Passés les premiers mouvements de troupes, elle se figea rapidement en lignes de front continues. Elle s’enterra et la boue des tranchées, le froid, la mort, devinrent le quotidien des soldats. C’est le jeune poète français Louis Krémer qui, trois ans avant de mourir au champ d’honneur, à l’été 1915, décrivait ainsi, dans une lettre à son ami d’enfance, l’horreur qui l’entourait :

« Les cadavres raidis, les cadavres aux mains crispées, aux yeux vitreux, couverts de linges sanglants, d’insectes voraces, assiégés par un remous de vers et de mouches. L’épouvante des hommes frissonnants, sursautant aux vacarmes et aux chocs, terrés au plus profond de leurs abris ou s’efforçant au courage sous la grêle des obus ».

Ce fut cela la Grande Guerre.

Et pourtant, le pire était encore à venir. Parce que la paix fut mal négociée, la Première Guerre Mondiale portait en elle les germes de la Seconde.

Au Traité de Versailles, qui avait mis l’Allemagne à genoux, s’ajoutèrent les conséquences de la Grande dépression. La misère et le sentiment d’humiliation firent alors le lit du nazisme. Ils conduisirent le monde à une seconde conflagration pire encore que celle qui l’avait précédée, avec le drame de la Shoah, l’extermination de 6 millions de Juifs, qui marqua pour notre civilisation un avant et un après.

Ces tragédies européennes, il nous faut les avoir à l’esprit au moment de commémorer le 11 Novembre 1918. Car c’est seulement après que l’indicible eut été atteint que l’Europe parvint à s’engager enfin sur la voie de la paix.

Capable du pire, l’Europe fut alors capable du meilleur, initiant une construction politique sans équivalent dans le monde.

C’est cette construction qu’est venu récompenser le Prix Nobel de la Paix qui vient d’être attribué à l’Union européenne. Cette prestigieuse reconnaissance est venue nous rappeler à tous, – à nous, générations de l’après-guerre, mais aussi à toute notre jeunesse –, l’unicité d’un modèle né sur les décombres de la guerre.

En la décernant à l’Union européenne, le jury du Nobel est venu nous redire qu’il n’est en effet, dans l’histoire, aucun autre exemple d’une telle union de peuples se rapprochant librement dans une perspective de paix, au sein d’une organisation fondée sur le respect des droits de l’homme et des valeurs de liberté, de dignité, de tolérance.

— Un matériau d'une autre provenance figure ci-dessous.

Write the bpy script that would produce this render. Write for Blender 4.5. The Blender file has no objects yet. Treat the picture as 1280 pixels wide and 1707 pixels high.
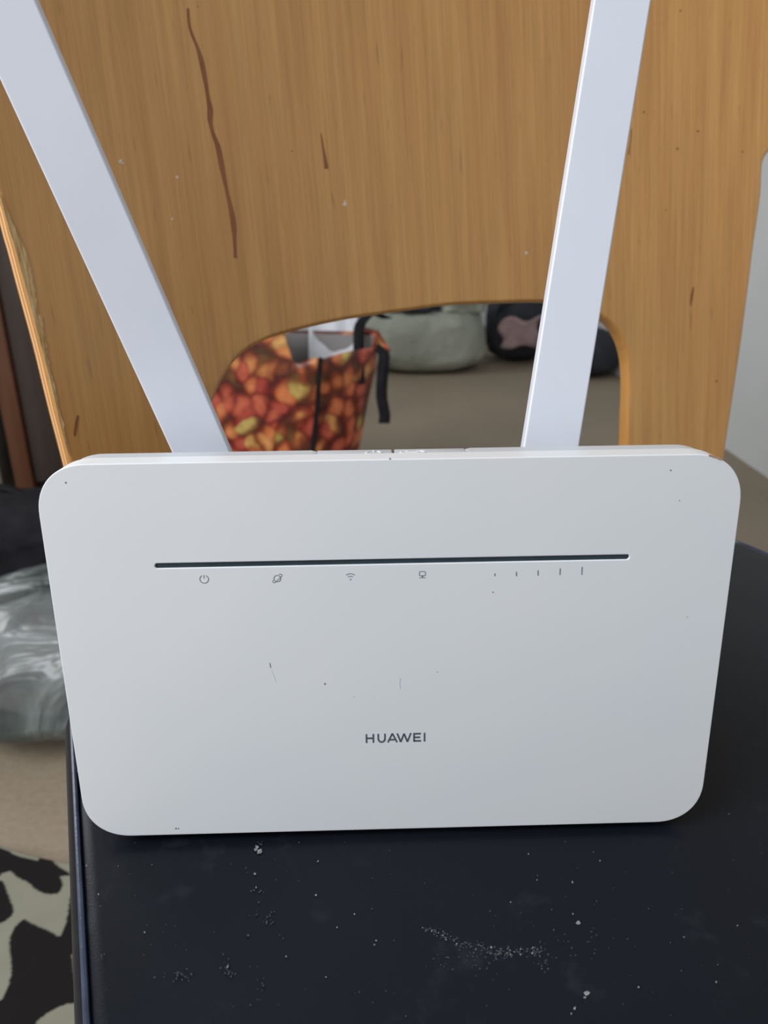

C’est là la récompense d’un processus d’union qui nous a permis, depuis plus de 60 ans, de vivre dans le bonheur de la paix, de la stabilité, de la solidarité.

Mais ce Prix Nobel, s’il est une reconnaissance de l’ampleur du chemin parcouru par le passé, est aussi un appel pour l’avenir.

Car nous vivons la crise la plus grave que notre continent ait jamais connu depuis l’après Seconde Guerre Mondiale.

Chaque jour, nous voyons les conséquences des difficultés économiques sur nos sociétés, le délitement du lien social qu’elles entraînent, la perte de confiance des peuples envers leurs dirigeants et ce corollaire de toutes les grandes crises, la montée des extrémismes et des idéologies qui en appellent au repli sur soi, à la méfiance et à la haine de l’autre. Aujourd’hui, les nationalismes ressurgissent, les partis populistes se nourrissent à nouveau de la misère des peuples.

Pour l’Union européenne, mériter son prix, c’est donc être capable de relever de nouveaux défis.

Il faut rendre confiance aux peuples de l’Europe, être capables de nous unir pour la croissance, le renouveau économique, comme nous nous sommes unis par le passé pour dire non à la guerre. C’est là, aujourd’hui, la condition indispensable pour préserver notre modèle de civilisation fondé sur l’humanisme, la démocratie, la justice sociale.

Oui, je le crois, nous pouvons réinventer l’Europe.

C’est justement parce que nous croyons en l’avenir que ces commémorations ont du sens. C’est parce que nous croyons en l’avenir que nous continuons d’interroger le passé. C’est parce que nous croyons en l’avenir que nous inaugurerons dans quelques jours le nouveau Centre d’Histoire de la Résistance et de la Déportation.

Les leçons de la Grande Guerre, celles de Jean Moulin : oui, l’histoire donne à l’avenir les moyens d’être pensé.

Puissent les jeunes générations méditer le prix de la liberté et reprendre le flambeau de la paix que nous leur léguons avec détermination, avec clairvoyance, avec courage.